I’ve got a bone to pick with George Eliot. While she is a beloved English novelist and journalist in the Victorian era, she got animals all wrong.

“Animals are such agreeable friends,” she once said, “they ask no questions; they pass no criticisms.” There is no question that dogs are man’s best friend. As such, we love unconditionally and without criticism. That much is true. But the mention of our perspective on questions is where she went wrong.

Big or small, my mind is full of questions…how does that squirrel keep outrunning me in the backyard? Are those animals on the moving picture window real? What is my purpose in life?

Wiley QuestionDay two with Simple Abundance challenges me to ponder the value of these questions. “The answer to your questions will come, but only after you know which ones are worth asking,” Breathnach writes.

The insightfully witty French philosopher Voltaire takes it so far as to suggest one “judge a man by his questions rather than his answers.” Well, that is a might high order for day two of this, my very own existential journey. Especially since I have every intention of answering the challenge with what might be the most important questions of all – what are my most important questions in life? How can I narrow it down to the ones that matter most?

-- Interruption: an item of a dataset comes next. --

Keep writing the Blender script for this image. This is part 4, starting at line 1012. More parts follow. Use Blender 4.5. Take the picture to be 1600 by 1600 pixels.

For inspiration I turn to Johnny Depp, who happens to be one of my favorite actors.

“There are four questions of value in life…” he said. “What is sacred? Of what is the spirit made? What is worth living for, and what is worth dying for? The answer to each is the same. Only love.”

I seek my ultimate inquisition in that answer: only love. If it is having too many question that I fear, I shall embrace them rather than turn them away. I will love the questions because I live the answer.